Role of dysprosium substitution on microscopy architecture, structural stability, and crack propagation mechanism in Bi-2212 engineering ceramics

Abstract

This study achieves a strong link between microscopy architecture and fundamental characteristics including electrical conductivity, superconducting, and key mechanical design properties of Bi2.1-xDyxSr2.0Ca1.1Cu2.0Oy (Bi-2212) ceramic structures with different dysprosium molar ratio ranges of 0.00 <= x <= 0.10. The Dy/Bi substituted Bi-2212 ceramics are characterized by scanning electron microscopy (SEM), electrical resistivity (rho-T), Electron Dispersive x-ray (EDX) investigations, and microindentation Vickers hardness (Hv) tests. Powder x-ray diffraction (XRD) experimental inspection is also studied to support SEM and Hv results.
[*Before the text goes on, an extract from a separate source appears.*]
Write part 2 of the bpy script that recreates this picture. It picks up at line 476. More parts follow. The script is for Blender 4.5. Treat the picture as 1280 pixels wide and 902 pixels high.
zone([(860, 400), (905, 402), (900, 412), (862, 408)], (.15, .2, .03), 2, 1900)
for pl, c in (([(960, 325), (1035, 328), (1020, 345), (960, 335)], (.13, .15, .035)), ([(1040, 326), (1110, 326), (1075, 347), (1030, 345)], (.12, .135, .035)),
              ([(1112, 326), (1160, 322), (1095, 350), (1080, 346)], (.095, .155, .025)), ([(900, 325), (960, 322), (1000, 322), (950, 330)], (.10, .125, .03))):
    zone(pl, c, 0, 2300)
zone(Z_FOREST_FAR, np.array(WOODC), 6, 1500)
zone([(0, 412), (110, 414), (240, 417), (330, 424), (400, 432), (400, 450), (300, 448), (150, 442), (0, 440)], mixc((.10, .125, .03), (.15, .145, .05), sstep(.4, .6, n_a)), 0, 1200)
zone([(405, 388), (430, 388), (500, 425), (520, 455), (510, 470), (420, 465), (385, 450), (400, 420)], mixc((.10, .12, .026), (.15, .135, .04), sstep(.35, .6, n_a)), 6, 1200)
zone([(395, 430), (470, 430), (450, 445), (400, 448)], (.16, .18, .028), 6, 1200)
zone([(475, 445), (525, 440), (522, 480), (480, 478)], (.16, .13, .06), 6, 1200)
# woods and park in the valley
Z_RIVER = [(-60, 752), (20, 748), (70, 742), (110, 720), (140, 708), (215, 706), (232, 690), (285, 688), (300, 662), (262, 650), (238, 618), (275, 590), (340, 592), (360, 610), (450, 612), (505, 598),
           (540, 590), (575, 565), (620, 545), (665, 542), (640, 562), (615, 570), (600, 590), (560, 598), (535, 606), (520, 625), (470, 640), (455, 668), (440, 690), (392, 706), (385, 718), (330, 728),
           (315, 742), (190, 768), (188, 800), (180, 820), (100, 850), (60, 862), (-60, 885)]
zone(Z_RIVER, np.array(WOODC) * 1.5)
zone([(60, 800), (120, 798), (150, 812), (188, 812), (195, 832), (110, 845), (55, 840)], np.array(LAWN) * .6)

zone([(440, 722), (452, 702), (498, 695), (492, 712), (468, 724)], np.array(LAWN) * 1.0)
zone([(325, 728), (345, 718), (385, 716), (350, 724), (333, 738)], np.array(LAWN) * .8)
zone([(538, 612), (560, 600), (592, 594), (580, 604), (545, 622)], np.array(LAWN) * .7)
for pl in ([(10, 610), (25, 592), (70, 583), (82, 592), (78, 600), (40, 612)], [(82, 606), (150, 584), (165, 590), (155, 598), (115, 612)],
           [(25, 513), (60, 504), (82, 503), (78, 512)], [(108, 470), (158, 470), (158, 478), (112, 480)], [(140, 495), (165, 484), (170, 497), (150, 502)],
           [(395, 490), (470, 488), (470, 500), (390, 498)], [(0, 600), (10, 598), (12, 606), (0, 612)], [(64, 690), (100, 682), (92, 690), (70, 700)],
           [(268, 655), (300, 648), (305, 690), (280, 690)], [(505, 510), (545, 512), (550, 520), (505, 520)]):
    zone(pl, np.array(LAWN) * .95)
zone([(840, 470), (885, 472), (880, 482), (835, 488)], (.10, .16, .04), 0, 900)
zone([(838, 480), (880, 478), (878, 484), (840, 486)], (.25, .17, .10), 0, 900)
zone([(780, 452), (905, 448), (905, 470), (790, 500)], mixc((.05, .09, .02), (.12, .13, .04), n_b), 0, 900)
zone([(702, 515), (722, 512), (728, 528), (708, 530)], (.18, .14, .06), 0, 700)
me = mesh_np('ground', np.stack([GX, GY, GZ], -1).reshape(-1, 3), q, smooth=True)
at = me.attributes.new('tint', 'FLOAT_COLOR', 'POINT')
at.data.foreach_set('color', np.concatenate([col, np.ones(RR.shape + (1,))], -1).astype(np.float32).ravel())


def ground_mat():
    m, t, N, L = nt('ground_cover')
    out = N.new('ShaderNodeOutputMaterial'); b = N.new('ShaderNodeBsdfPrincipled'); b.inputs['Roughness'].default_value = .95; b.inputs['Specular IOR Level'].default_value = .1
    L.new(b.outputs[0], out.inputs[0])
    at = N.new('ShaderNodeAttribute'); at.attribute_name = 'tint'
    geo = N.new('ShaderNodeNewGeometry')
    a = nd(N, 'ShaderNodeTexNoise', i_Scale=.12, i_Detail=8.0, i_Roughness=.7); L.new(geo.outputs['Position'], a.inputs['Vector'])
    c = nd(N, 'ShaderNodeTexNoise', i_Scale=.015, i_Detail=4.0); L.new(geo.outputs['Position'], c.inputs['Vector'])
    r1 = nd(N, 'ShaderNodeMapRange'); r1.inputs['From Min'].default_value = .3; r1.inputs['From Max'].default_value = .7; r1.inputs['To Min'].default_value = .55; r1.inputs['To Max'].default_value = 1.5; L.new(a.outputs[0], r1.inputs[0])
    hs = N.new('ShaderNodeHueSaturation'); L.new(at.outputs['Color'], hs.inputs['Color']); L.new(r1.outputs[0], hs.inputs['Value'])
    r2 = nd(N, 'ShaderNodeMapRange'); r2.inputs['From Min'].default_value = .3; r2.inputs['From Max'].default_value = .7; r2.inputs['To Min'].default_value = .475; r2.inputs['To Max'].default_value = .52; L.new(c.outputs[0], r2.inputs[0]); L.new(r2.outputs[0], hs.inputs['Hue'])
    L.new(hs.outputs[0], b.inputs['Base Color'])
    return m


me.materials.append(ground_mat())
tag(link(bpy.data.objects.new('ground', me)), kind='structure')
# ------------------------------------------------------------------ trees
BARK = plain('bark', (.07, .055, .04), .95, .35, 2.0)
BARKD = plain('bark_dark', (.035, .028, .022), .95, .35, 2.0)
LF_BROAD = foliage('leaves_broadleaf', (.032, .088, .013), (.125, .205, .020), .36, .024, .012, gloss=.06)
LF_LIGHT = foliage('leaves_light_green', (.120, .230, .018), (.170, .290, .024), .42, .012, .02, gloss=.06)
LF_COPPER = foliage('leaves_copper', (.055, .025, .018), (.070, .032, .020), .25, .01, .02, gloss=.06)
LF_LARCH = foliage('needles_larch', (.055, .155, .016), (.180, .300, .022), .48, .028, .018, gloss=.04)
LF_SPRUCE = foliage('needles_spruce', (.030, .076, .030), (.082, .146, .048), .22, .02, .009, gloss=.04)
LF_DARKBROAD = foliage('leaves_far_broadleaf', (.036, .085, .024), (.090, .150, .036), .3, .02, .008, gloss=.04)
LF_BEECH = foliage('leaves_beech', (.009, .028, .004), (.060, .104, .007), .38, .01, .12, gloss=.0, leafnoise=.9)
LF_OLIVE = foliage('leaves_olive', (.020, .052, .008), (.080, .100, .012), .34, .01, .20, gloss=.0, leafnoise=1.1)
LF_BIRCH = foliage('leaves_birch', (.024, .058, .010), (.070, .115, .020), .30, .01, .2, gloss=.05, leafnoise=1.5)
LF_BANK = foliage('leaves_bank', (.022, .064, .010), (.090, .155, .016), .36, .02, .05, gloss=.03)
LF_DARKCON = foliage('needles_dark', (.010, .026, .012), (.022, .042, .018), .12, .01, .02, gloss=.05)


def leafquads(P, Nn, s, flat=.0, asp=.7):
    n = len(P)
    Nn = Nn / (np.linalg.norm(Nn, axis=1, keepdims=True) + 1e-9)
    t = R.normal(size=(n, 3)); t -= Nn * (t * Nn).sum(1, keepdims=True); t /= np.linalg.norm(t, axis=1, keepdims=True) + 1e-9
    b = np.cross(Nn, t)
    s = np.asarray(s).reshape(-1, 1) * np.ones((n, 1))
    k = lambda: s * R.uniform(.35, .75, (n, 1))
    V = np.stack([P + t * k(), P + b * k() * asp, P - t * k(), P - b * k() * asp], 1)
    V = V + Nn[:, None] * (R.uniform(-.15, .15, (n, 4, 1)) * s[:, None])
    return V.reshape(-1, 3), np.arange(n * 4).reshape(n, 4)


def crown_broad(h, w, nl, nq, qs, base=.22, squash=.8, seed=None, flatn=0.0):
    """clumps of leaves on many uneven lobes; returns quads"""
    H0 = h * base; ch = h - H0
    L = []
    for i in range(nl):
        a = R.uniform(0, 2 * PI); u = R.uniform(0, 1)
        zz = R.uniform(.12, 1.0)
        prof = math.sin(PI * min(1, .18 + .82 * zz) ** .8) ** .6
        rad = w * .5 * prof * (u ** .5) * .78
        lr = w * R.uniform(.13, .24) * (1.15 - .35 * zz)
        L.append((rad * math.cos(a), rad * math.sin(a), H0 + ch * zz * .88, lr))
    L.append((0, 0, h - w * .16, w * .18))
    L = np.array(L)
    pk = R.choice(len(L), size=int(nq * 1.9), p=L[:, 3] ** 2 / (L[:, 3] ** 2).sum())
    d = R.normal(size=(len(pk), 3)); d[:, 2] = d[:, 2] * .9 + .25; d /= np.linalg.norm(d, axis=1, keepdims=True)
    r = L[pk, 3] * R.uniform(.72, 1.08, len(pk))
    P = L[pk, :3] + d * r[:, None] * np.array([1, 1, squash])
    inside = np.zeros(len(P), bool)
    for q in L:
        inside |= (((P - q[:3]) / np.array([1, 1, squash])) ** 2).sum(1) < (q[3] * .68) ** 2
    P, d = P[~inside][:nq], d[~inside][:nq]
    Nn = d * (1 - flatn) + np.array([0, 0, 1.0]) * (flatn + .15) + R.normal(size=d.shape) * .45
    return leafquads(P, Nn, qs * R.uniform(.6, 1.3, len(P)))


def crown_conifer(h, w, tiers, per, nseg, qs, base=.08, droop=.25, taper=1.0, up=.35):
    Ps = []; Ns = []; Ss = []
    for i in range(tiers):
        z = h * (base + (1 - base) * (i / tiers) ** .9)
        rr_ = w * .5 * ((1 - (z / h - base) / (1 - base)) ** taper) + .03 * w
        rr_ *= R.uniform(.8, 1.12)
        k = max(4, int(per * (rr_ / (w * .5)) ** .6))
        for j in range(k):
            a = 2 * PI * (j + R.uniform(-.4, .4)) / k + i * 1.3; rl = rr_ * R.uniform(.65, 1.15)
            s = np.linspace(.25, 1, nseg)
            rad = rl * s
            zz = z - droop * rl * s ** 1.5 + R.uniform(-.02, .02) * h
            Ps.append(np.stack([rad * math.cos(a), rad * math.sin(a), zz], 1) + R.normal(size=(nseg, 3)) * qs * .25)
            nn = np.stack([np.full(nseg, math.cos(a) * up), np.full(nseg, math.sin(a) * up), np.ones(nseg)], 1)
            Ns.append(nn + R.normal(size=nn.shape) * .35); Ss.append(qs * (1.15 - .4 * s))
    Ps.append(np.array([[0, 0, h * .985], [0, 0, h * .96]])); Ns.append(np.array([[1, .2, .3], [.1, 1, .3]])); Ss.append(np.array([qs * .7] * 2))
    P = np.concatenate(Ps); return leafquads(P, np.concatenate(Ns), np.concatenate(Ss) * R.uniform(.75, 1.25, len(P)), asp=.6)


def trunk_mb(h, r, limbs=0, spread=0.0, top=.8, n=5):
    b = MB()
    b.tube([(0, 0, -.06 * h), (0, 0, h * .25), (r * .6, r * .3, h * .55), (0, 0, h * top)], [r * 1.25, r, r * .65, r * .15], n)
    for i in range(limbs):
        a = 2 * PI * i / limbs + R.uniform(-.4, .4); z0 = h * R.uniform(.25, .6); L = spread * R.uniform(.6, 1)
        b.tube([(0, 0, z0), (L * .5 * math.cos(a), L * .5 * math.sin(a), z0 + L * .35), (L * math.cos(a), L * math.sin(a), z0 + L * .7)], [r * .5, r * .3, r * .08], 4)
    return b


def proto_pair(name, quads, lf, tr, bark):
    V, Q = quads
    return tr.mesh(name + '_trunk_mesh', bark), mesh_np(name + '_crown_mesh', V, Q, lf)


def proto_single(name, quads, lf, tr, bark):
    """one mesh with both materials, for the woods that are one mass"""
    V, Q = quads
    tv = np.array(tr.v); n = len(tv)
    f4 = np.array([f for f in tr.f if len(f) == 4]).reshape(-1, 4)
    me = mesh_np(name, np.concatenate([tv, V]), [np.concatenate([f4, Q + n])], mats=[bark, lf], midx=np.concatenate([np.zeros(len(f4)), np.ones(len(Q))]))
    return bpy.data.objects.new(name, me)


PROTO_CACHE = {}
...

All experimental findings show significant improvement with an increase in the Dy impurity molar ratio to x = 0.01. On this basis, the Bi2.09Dy0.01Sr2.0Ca1.1Cu2.0Oy ceramic structure exhibits the lowest resistivity of 8.95 m Omega.cm at 300 K and transition width of 4.75 K, and the highest Tconset of 85.00 K and Tcoffset of 80.25 K. Additionally, XRD examinations show that optimum Dy ion substitution in the Bi-2212 system stabilizes the high superconducting phase by improving crystallinity, crystallite size, grain orientation distributions, texturing, and interlayer interactions. In contrast, excessive substitution severely deteriorates crystallographic properties. Further, SEM images reveal that the presence of optimum Dy impurity enhances the crystallinity, couplings between the adjacent layers, homogeneous surface appearance, and microstructure. Moreover, the key mechanical design features and stability of the durable tetragonal phase improve significantly for x = 0.01. As a result, the material exhibits superior mechanical properties, including a microhardness of 0.5556 GPa, fracture toughness of 0.5390 MPa.m1/2, elastic modulus of 45.5389 GPa, shear modulus of 18.2156 GPa, yield strength of 0.1852 GPa, and resilience of 0.3766 MPa under a 0.295 N load.